El descubrimiento, horripilante por todo cuanto se pueda imaginar, pensar y decir alrededor del mismo, nos recordó a tantos los genocidios registrados en la historia, causados por la bestialidad que sobrevive en la esencia de los seres humanos, paradójicamente.

Migrantes mexicanos y extranjeros fueron las víctimas. Paisanos que estaban viajando desde distintos puntos del país y de Centroamérica, con el propósito de cruzar la frontera norte y llegar a los Estados Unidos de Norteamérica, fueron secuestrados con todo y autobuses por los grupos del narcotráfico (los Zetas, en este caso) y posteriormente, tras ser despojados de lo que llevaban, fueron asesinados y sepultados clandestinamente en los terrenos de un rancho.

Familias enteras de migrantes con quienes habían perdido contacto o que ya estaban reportados como desaparecidos —entre ellos, varios grupos de guanajuatenses del norte del estado— viajaron a Tamaulipas. Y la tragedia cobró otro rumbo, porque se comenzó a entender la dimensión alcanzada por los años de la guerra contra el narcotráfico, o la estrategia de seguridad, o el combate al crimen organizado, como quiera que se le haya llamado al infame sexenio de Calderón que tanto dolor y tantas familias despedazadas dejó, de manera literal.

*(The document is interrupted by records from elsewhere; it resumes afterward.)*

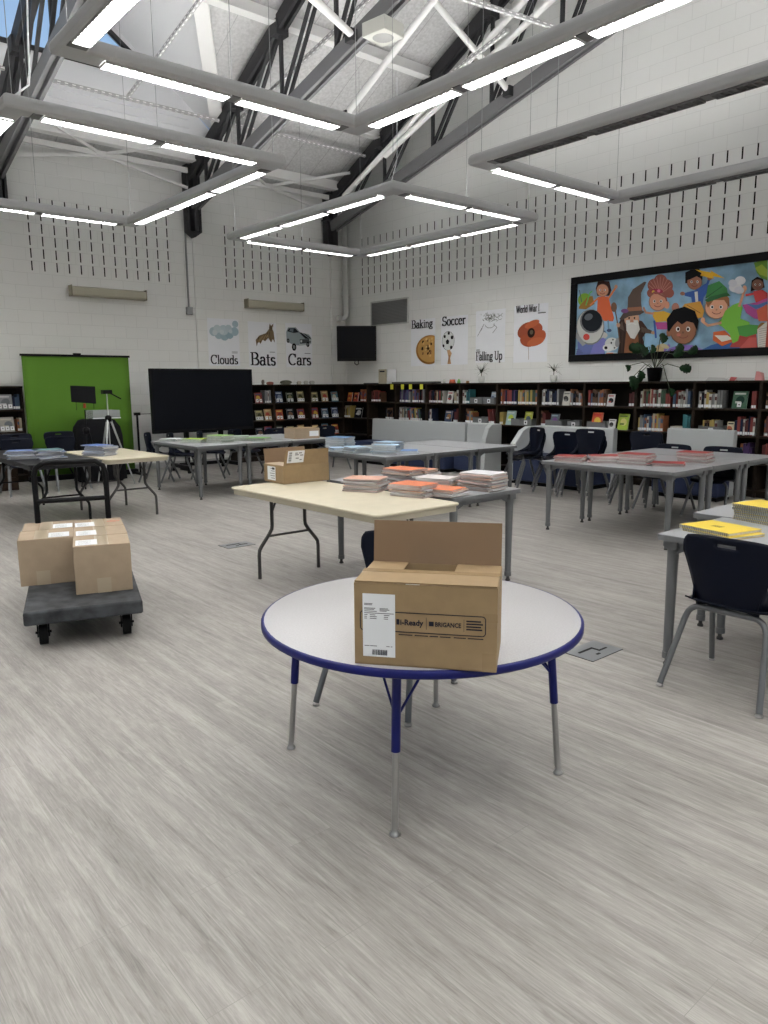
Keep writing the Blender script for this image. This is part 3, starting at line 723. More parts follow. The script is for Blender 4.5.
@withtext(('Falling Up', .02, .05, .15, fit('Falling Up', .15, .95)))
def d_fall(F):
    w, h = F.w, F.h; rnd = random.Random(9)
    for i in range(70):
        x, y = rnd.gauss(.50,.13), rnd.gauss(.84,.045); a = rnd.uniform(0, 3.14); l = rnd.uniform(.04, .10)
        F.line([(max(.03,min(.9,x))*w, min(.97,y)*h), (max(.03,min(.92,x+l*math.cos(a)))*w, min(.98,y+l*.7*math.sin(a))*h)], .006, rnd.choice(((90,98,92),(126,132,124),(150,156,150))))
    F.line([(x, y) for x, y in ell(.50*w,.72*h,.15*w,.06*h,16,180,380)], .006, (110,114,114))
    F.line([(.30*w,.74*h),(.16*w,.60*h),(.08*w,.52*h)], .007, (110,114,114)); F.line([(.62*w,.72*h),(.74*w,.66*h),(.60*w,.56*h)], .007, (110,114,114)); F.line([(.16*w,.60*h),(.24*w,.66*h)], .006, (120,124,124))
    F.line(ell(.84*w,.84*h,.07*w,.04*h,12,0,330), .006, (110,114,114))
    F.line([(.05*w,.25*h),(.16*w,.25*h)], .014, (120,122,124)); F.line([(.05*w,.215*h),(.18*w,.215*h)], .012, (120,122,124))
@withtext(('World War I', .06, .875, .115, .76*PW/nibw('World War I', .115)))
def d_poppy(F):
    w, h = F.w, F.h
    F.line([(.46*w,.30*h),(.47*w,.05*h)], .008, (150,120,104))
    F.poly(ell(.38*w,.56*h,.27*w,.13*h,22,rot=20), (150,66,34)); F.poly(ell(.62*w,.60*h,.24*w,.10*h,22,rot=-10), (164,74,38)); F.poly(ell(.44*w,.38*h,.24*w,.11*h,22,rot=-10), (158,70,34)); F.poly(ell(.74*w,.42*h,.23*w,.12*h,22,rot=25), (172,80,40))
    F.poly(ell(.55*w,.66*h,.22*w,.06*h,18,rot=15), (182,88,46)); F.poly(ell(.66*w,.35*h,.25*w,.07*h,18,rot=10), (184,92,50))
    F.poly(ell(.53*w,.51*h,.11*w,.085*h,18), (42,26,20)); F.poly(ell(.54*w,.52*h,.05*w,.04*h,14), (84,74,54))
    F.line([(.72*w,.84*h),(.93*w,.84*h)], .016, (80,82,88))
poster('L', (-3.44, 1.95), 'white poster with a pale blue cloud, titled Clouds', d_cloud, w=.70)
poster('L', (-2.53, 1.93), 'white poster with a brown bat wing, titled Bats', d_bat, tilt=R(-.5))
poster('L', (-1.62, 1.94), 'white poster with a silver striped car, titled Cars', d_car)
poster('R', (-2.19, 1.92), 'white poster with a chocolate chip cookie, titled Baking', d_cookie, w=.71)
poster('R', (-3.06, 1.92), 'white poster with a football balanced on a finger, titled Soccer', d_soccer, w=.72)
poster('R', (-3.98, 1.94), 'white poster with a grey line drawing, titled Falling Up', d_fall, w=.71, h=.94)
poster('R', (-4.89, 1.92), 'white poster with an orange poppy, titled World War I', d_poppy, w=.74, h=.98)
for y, z in ((-4.0, 2.87), (-4.66, 2.88)): pass

# ------------------------------------------------------------------ mural
MY0, MY1, MZ0, MZ1 = -6.10, -9.75, 1.90, 3.25
t = thing('mural_panel', 'wide painted mural of storybook children in a thick black frame', 'mural', (0, MY0, MZ0))
FWD = .11
g = M(BLK)
L_ = MY0-MY1; H_ = MZ1-MZ0
g.box((-.05, 0, 0), (0, -L_, FWD)).box((-.05, 0, H_-FWD), (0, -L_, H_)).box((-.05, 0, FWD), (0, -FWD, H_-FWD)).box((-.05, -L_+FWD, FWD), (0, -L_, H_-FWD)); g.build('frame', t, bevel=.004)
SKY = mat('mural sky paint', (.24, .42, .58), .6, noise=(2.4, .35))
M(SKY).box((-.012, -FWD, FWD), (0, -L_+FWD, H_-FWD)).build('canvas', t)
F = Flat(Vector((-.0135, 0, 0)), Vector((0,-1,0)), n=Vector((-1,0,0)))
iy0, iy1, iz0, iz1 = FWD, L_-FWD, FWD, H_-FWD
def wp(px, py):       # from the 3.692x crop (origin 560,240) to the mural plane
    p = atx(560+px/3.692, 240+py/3.692, -.0135); return (min(iy1, max(iy0, -(p.y-MY0))), min(iz1, max(iz0, p.z-MZ0)))
def P_(pts, col): F.poly([wp(*p) for p in pts], col)
def E_(cx, cy, rx, ry, col, rot=0, n=18): P_(ell(cx, cy, rx, ry, n, rot=rot), col)
def Ln(pts, w, col): F.line([wp(*p) for p in pts], w, col)
def face(cx, cy, rx, ry, col, rot=0, eye=(30,22,20), blush=None):
    E_(cx, cy, rx, ry, tuple(int(c*.72) for c in col), rot); E_(cx, cy, rx*.93, ry*.93, col, rot)
    E_(cx-rx*.38, cy-ry*.05, rx*.15, ry*.17, (236,236,230)); E_(cx+rx*.38, cy-ry*.05, rx*.15, ry*.17, (236,236,230))
    E_(cx-rx*.36, cy-ry*.05, rx*.09, ry*.11, eye); E_(cx+rx*.36, cy-ry*.05, rx*.09, ry*.11, eye)
    Ln(ell(cx, cy+ry*.30, rx*.38, ry*.26, 8, 20, 160), .008, (120,40,36)); E_(cx, cy+ry*.18, rx*.08, ry*.08, tuple(int(c*.8) for c in col))
# green leafy creature, girl in orange dress
E_(92,222,26,26,(120,170,40)); P_([(70,246),(100,212),(120,206),(128,236),(96,256),(70,254)],(150,110,30)); Ln([(96,240),(110,196),(118,190)],.02,(90,190,80)); Ln([(80,228),(72,186)],.015,(70,90,90))
P_([(132,180),(140,150),(160,144),(182,152),(190,186),(182,206),(138,206)],(62,38,34)); face(157,186,23,24,(196,136,104))
P_([(140,210),(178,208),(200,288),(196,300),(134,298)],(216,98,50)); Ln([(180,214),(206,176)],.035,(216,120,60)); Ln([(142,214),(112,240)],.03,(216,120,60)); E_(207,172,6,7,(196,136,104))
Ln([(160,298),(160,336)],.028,(110,150,170)); Ln([(178,298),(180,330)],.028,(110,150,170)); E_(160,340,9,6,(60,80,120)); E_(182,334,9,6,(60,80,120))
# astronaut
P_([(66,376),(90,372),(130,376),(162,396),(166,438),(58,438),(66,400)],(96,110,170)); E_(150,352,26,14,(190,190,186)); P_([(130,372),(160,360),(176,372),(160,438),(110,438)],(120,120,190))
E_(112,322,52,66,(120,124,122)); E_(112,320,49,62,(196,198,192)); E_(116,300,42,44,(110,112,114)); E_(118,298,38,40,(32,36,42)); E_(106,284,16,12,(88,96,104),rot=-25)
E_(98,358,12,12,(196,60,48)); P_([(60,340),(96,384),(84,392),(58,362)],(150,152,150))
# spotted dog
E_(192,384,26,24,(214,216,214)); E_(178,398,20,14,(226,228,226)); E_(170,398,6,6,(30,28,30)); E_(214,378,10,18,(150,152,154),rot=12); E_(190,380,3,4,(20,20,24)); E_(202,398,3,3,(60,60,60)); E_(196,368,3,3,(60,60,60)); P_([(174,412),(210,416),(216,438),(168,438)],(206,208,208)); Ln([(172,420),(196,424)],.02,(220,110,40))
# wizard with a staff
P_([(232,276),(212,320),(222,372),(212,432),(316,434),(306,360),(326,330),(304,300)],(66,50,44)); P_([(246,330),(236,434),(294,434),(288,340)],(128,76,40)); P_([(230,300),(214,322),(238,336)],(84,66,56)); P_([(300,320),(340,334),(338,346),(302,342)],(84,66,56))
for x in (226,238,304,312): Ln([(x,340),(x-4,428)],.010,(38,30,28))
E_(266,292,28,30,(198,152,122)); P_([(244,296),(288,296),(296,330),(276,366),(262,362),(246,334)],(214,214,210)); E_(256,288,3,4,(30,26,26)); E_(276,288,3,4,(30,26,26)); E_(266,300,7,6,(186,130,104)); Ln([(252,312),(266,306),(282,312)],.018,(226,226,222))
P_([(220,292),(236,268),(262,256),(300,256),(312,266),(296,276),(256,282),(230,296)],(74,56,48)); P_([(250,262),(252,212),(270,182),(312,154),(320,156),(300,196),(300,232),(304,258)],(88,68,58)); P_([(248,250),(302,246),(304,260),(250,264)],(150,96,66)); E_(240,262,14,8,(120,70,130))
Ln([(200,234),(212,300),(222,380)],.02,(90,62,44)); E_(200,248,11,18,(104,74,54)); E_(216,314,7,8,(198,152,122)); E_(345,342,8,6,(198,152,122))
# girl with a big curly bun
for cx, cy, r in ((370,180,42),(350,168,26),(392,170,26),(372,150,24),(404,196,18),(340,196,18)): E_(cx, cy, r, r*.98, (150,82,70))
for k in range(9): Ln([(370,200),(370+44*math.cos(R(200+k*18)),182+46*math.sin(R(200+k*18)))],.010,(196,128,112))
face(362,228,33,34,(214,150,122)); E_(358,190,24,10,(160,40,70)); E_(346,192,6,6,(230,190,60)); E_(366,188,6,6,(230,120,150)); Ln([(330,204),(352,192),(392,212),(398,238)],.02,(150,84,70)); E_(396,240,10,14,(214,150,122))
P_([(344,266),(384,262),(410,272),(406,306),(396,304),(392,300),(356,304),(344,282)],(216,170,44)); Ln([(346,272),(318,268),(310,250)],.03,(214,150,122)); P_([(352,304),(400,304),(398,330),(360,330)],(176,70,140))
# child in a blue jacket pointing a bolt
P_([(464,160),(464,120),(484,98),(514,100),(530,120),(524,160)],(20,20,24)); face(498,156,28,28,(160,106,82)); P_([(466,150),(480,124),(524,122),(528,146),(506,134),(480,146)],(20,20,24))
P_([(460,196),(500,186),(544,158),(556,176),(532,212),(528,240),(490,238),(486,212),(462,206)],(44,88,168)); P_([(498,192),(510,190),(512,232),(502,232)],(226,226,222)); Ln([(540,176),(552,146)],.035,(44,88,168)); E_(554,140,9,9,(160,106,82)); E_(454,198,9,7,(160,106,82))
P_([(500,106),(560,120),(556,112),(610,142),(566,134),(570,144),(520,132),(524,122)],(232,180,36)); P_([(462,236),(520,226),(534,262),(528,286),(500,292),(452,250)],(206,150,52)); Ln([(470,240),(520,270)],.01,(140,96,30))
# boy with black hair in front
E_(428,250,14,18,(176,118,100)); P_([(398,424),(404,400),(440,388),(490,388),(524,402),(540,428)],(140,112,190)); face(456,332,50,54,(150,100,72)); E_(404,342,9,15,(150,100,72))
P_([(398,332),(396,292),(420,258),(462,246),(500,262),(514,300),(508,334),(494,306),(470,300),(452,312),(436,300),(420,316),(404,340)],(18,18,22)); E_(440,350,8,6,(190,110,90)); Ln([(404,390),(380,420)],.05,(140,112,190)); E_(370,404,16,18,(196,170,120)); Ln([(350,300),(356,360)],.03,(50,90,170)); E_(388,392,18,8,(196,180,140),rot=20)
# child with a green cap and tunic lying over books
P_([(524,420),(560,388),(700,352),(732,412),(600,424)],(40,92,160)); P_([(568,340),(610,334),(650,372),(600,392),(566,370)],(208,96,40)); P_([(572,352),(620,352),(640,366),(600,376)],(236,232,220)); P_([(628,396),(650,356),(724,330),(730,412)],(176,64,56)); P_([(664,410),(700,360),(728,360),(728,410)],(196,88,80))
face(580,250,44,42,(222,164,132),rot=-20); P_([(540,230),(552,206),(600,190),(626,214),(628,250),(608,222),(570,222),(548,250)],(150,96,50)); P_([(540,216),(548,168),(590,152),(618,178),(622,200),(580,204)],(52,130,64)); P_([(536,222),(560,208),(620,194),(632,206),(600,212),(548,230)],(36,104,52)); Ln([(540,214),(600,172)],.012,(30,90,44))
P_([(612,262),(640,240),(666,230),(676,250),(668,290),(702,304),(704,320),(670,330),(660,372),(640,382),(628,346),(600,320),(580,310),(600,290)],(120,190,60)); P_([(656,320),(700,312),(746,316),(742,342),(690,358),(664,352)],(70,150,60)); E_(748,326,16,22,(150,110,50),rot=20); Ln([(664,244),(682,190)],.035,(222,164,132)); E_(684,180,8,12,(222,164,132)); Ln([(596,306),(548,316),(530,302)],.035,(222,164,132)); E_(530,296,8,10,(222,164,132))
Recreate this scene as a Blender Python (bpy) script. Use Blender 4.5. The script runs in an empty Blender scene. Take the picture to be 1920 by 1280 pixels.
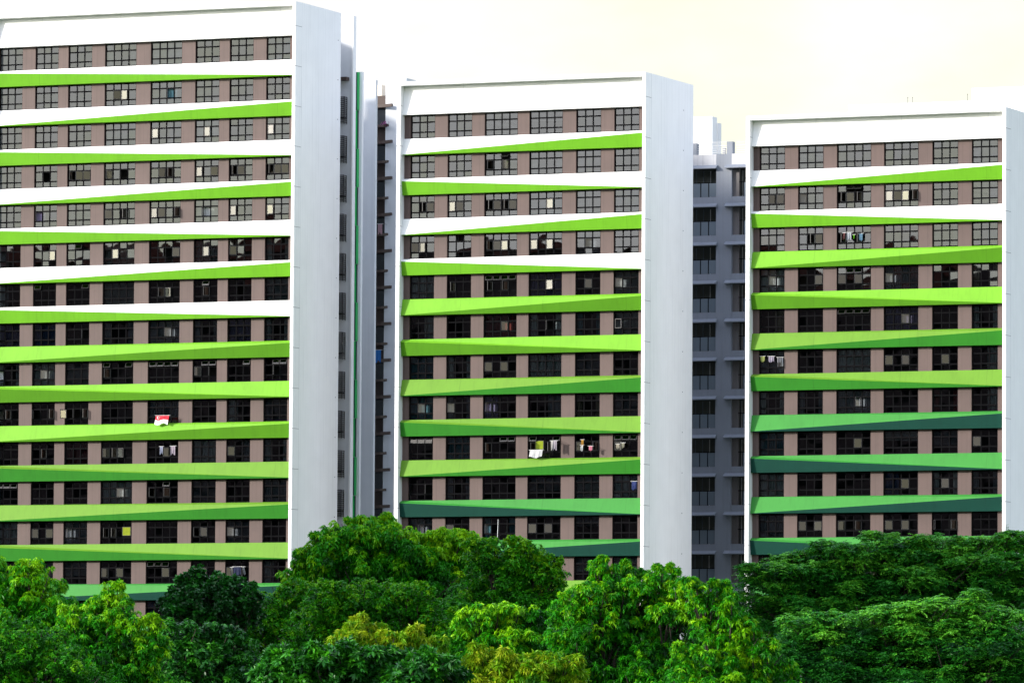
import bpy, math, random
import numpy as np
from mathutils import Matrix, Vector
R = math.radians
random.seed(7); rng = np.random.default_rng(11)
S = bpy.context.scene
COL = S.collection
CAMZ = 8.0
# ------------------------------------------------------------------ camera (solved from the facade lines)
F, PITCH, ROLL, TH = 11982.7, .0674, .0062, .4004
cam = bpy.data.cameras.new('camera'); camo = bpy.data.objects.new('camera', cam); COL.objects.link(camo)
cam.sensor_width = 36; cam.lens = F / 1920 * 36; cam.clip_start = 1; cam.clip_end = 6000
camo.matrix_world = Matrix.Translation((0, 0, CAMZ)) @ Matrix.Rotation(math.pi / 2 + PITCH, 4, 'X') @ Matrix.Rotation(ROLL, 4, 'Z')
S.camera = camo
S.render.resolution_x = 1024; S.render.resolution_y = 682
S.view_settings.view_transform = 'Standard'; S.view_settings.look = 'None'
S.view_settings.exposure = 0.9; S.view_settings.gamma = 1
S.cycles.max_bounces = 8; S.cycles.transparent_max_bounces = 12

def ray(px, py):
    dx, dy = px - 960, py - 640
    c, s = math.cos(ROLL), math.sin(ROLL)
    x, y = c * dx + s * dy, -s * dx + c * dy
    c, s = math.cos(PITCH), math.sin(PITCH)
    return (x, F * c + y * s, F * s - y * c)
def at(px, py, Z):                       # world point that stands Z metres off and shows at a photo pixel
    r = ray(px, py); k = Z / r[1]
    return Vector((r[0] * k, Z, r[2] * k + CAMZ))

# ------------------------------------------------------------------ materials
def newmat(name):
    m = bpy.data.materials.new(name); m.use_nodes = True
    nt = m.node_tree; nt.nodes.clear()
    return m, nt, nt.nodes, nt.links
def paint(name, col, rough=.55, spec=.35, var=.06, streak=0., joint=0., scale=.7, bump=0., metallic=0.):
    """painted surface: slight tone variation, rain streaks, optional panel joints"""
    m, nt, N, L = newmat(name)
    out = N.new('ShaderNodeOutputMaterial'); p = N.new('ShaderNodeBsdfPrincipled')
    p.inputs['Roughness'].default_value = rough; p.inputs['Specular IOR Level'].default_value = spec
    p.inputs['Metallic'].default_value = metallic
    tc = N.new('ShaderNodeTexCoord')
    n1 = N.new('ShaderNodeTexNoise'); n1.inputs['Scale'].default_value = scale; n1.inputs['Detail'].default_value = 5
    L.new(tc.outputs['Object'], n1.inputs['Vector'])
    mp = N.new('ShaderNodeMapping'); mp.inputs['Scale'].default_value = (5, 5, .12)
    L.new(tc.outputs['Object'], mp.inputs['Vector'])
    n2 = N.new('ShaderNodeTexNoise'); n2.inputs['Scale'].default_value = 1.0; n2.inputs['Detail'].default_value = 4
    L.new(mp.outputs[0], n2.inputs['Vector'])
    r1 = N.new('ShaderNodeMapRange'); r1.inputs[1].default_value = .3; r1.inputs[2].default_value = .7
    r1.inputs[3].default_value = 1 - var; r1.inputs[4].default_value = 1 + var
    L.new(n1.outputs[0], r1.inputs[0])
    r2 = N.new('ShaderNodeMapRange'); r2.inputs[1].default_value = .5; r2.inputs[2].default_value = .75
    r2.inputs[3].default_value = 1; r2.inputs[4].default_value = 1 - streak
    L.new(n2.outputs[0], r2.inputs[0])
    mu = N.new('ShaderNodeMath'); mu.operation = 'MULTIPLY'; L.new(r1.outputs[0], mu.inputs[0]); L.new(r2.outputs[0], mu.inputs[1])
    last = mu.outputs[0]
    if joint:
        sx = N.new('ShaderNodeSeparateXYZ'); L.new(tc.outputs['Object'], sx.inputs[0])
        ad = N.new('ShaderNodeMath'); ad.operation = 'ADD'; ad.inputs[1].default_value = 100.73; L.new(sx.outputs[0], ad.inputs[0])
        mo = N.new('ShaderNodeMath'); mo.operation = 'MODULO'; mo.inputs[1].default_value = joint; L.new(ad.outputs[0], mo.inputs[0])
        cp = N.new('ShaderNodeMath'); cp.operation = 'GREATER_THAN'; cp.inputs[1].default_value = .022; L.new(mo.outputs[0], cp.inputs[0])
        rr = N.new('ShaderNodeMapRange'); rr.inputs[3].default_value = .72; rr.inputs[4].default_value = 1; L.new(cp.outputs[0], rr.inputs[0])
        m2 = N.new('ShaderNodeMath'); m2.operation = 'MULTIPLY'; L.new(last, m2.inputs[0]); L.new(rr.outputs[0], m2.inputs[1]); last = m2.outputs[0]
    vm = N.new('ShaderNodeVectorMath'); vm.operation = 'SCALE'; vm.inputs[0].default_value = col[:3]
    L.new(last, vm.inputs['Scale']); L.new(vm.outputs[0], p.inputs['Base Color'])
    if bump:
        b = N.new('ShaderNodeBump'); b.inputs['Strength'].default_value = bump; b.inputs['Distance'].default_value = .02
        n3 = N.new('ShaderNodeTexNoise'); n3.inputs['Scale'].default_value = 6; L.new(tc.outputs['Object'], n3.inputs['Vector'])
        L.new(n3.outputs[0], b.inputs['Height']); L.new(b.outputs[0], p.inputs['Normal'])
    L.new(p.outputs[0], out.inputs[0])
    return m
def srgb(r, g, b, k=1.):
    f = lambda c: (c / 12.92 if c <= .04045 else ((c + .055) / 1.055) ** 2.4)
    return tuple(f(x / 255) * k for x in (r, g, b))

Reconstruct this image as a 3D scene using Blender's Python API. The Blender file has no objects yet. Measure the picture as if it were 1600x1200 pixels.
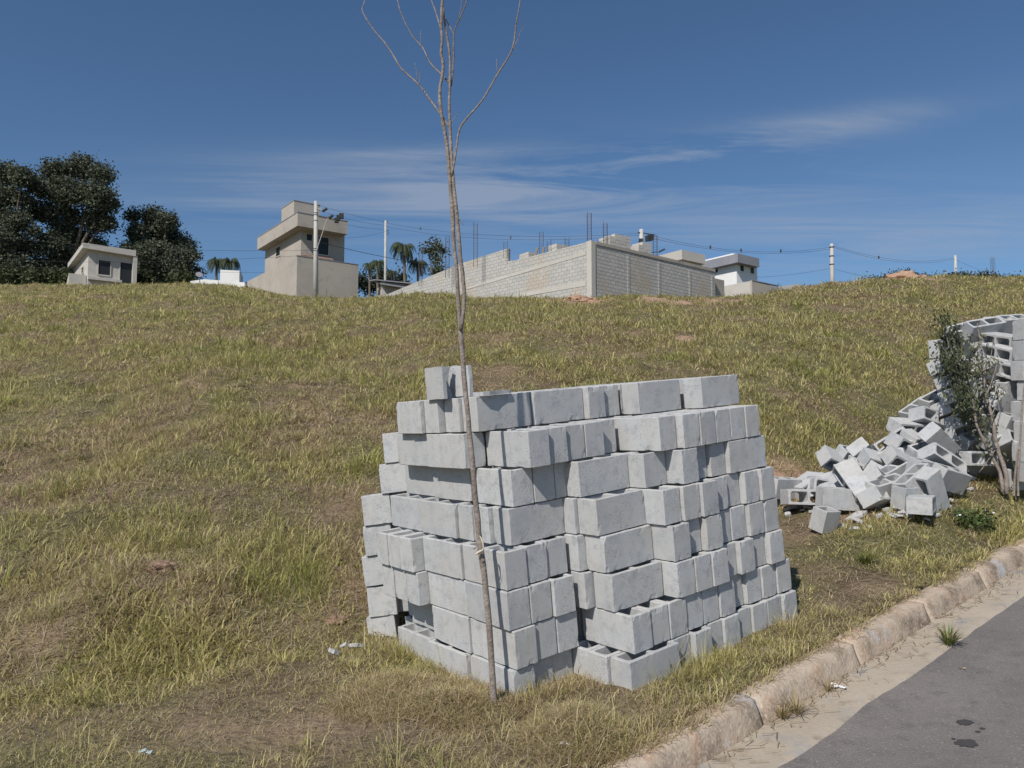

La masacre de San Fernando se presentó como el clímax, la cúspide de un fenómeno social que tocó con saña particular a quienes menos posibilidades de defenderse o de enfrentarlo tenían. Las personas en tránsito, sean connacionales o centroamericanos, que recorren el territorio mexicano para llegar a la frontera norte, son altamente vulnerables por su propósito de ser o pasar como invisibles; por ser transportados en la clandestinidad; porque sus rutas se pusieron en la mira de grupos organizados o delincuentes comunes que vieron en ellas la oportunidad de extorsionar, secuestrar, esclavizar personas o presionar a familiares a depositar sumas de dinero a cambio de dejarlos transitar hasta su destino.

La paradoja continúa. Cuatro años después, en vísperas de este horripilante aniversario, las organizaciones defensoras de los derechos humanos en México y en el mundo recuerdan, repiten, concluyen:

Las condiciones del país no han cambiado con el nuevo gobierno del PRI. La seguridad y la tranquilidad no han sido recobradas. Mucho menos la percepción de muchos ciudadanos de sentirse protegidos, sanos y salvos al interior de sus viviendas.

La justicia no llegó a San Fernando. Este asesinato masivo no ha sido resuelto a cabalidad.

Los migrantes, centroamericanos y mexicanos, siguen siendo presa fácil del crimen, como antes lo eran únicamente (tampoco era menor) de agentes migratorios corruptos o policías federales, estatales o municipales dispuestos a despojarlos de parte o todo el dinero que llevan para pasar a los Estados Unidos.

Y los gobiernos (los del PRI, los del PAN, los del PRD, los del Verde) fingen no verlos.

¿Qué ha pasado en las vidas de las familias de esas víctimas, de esas personas asesinadas y sepultadas en San Fernando? ¿Hijos, esposas, esposos, padres, hermanas? Después de San Fernando, el tema de las fosas (de las narcofosas, como se les bautizó) se convirtió en un asunto frecuente en Coahuila, Veracruz, Zacatecas… hasta volverse cotidiano. Rutinario. Invisible.

Igual que hace 4 años. Como siempre.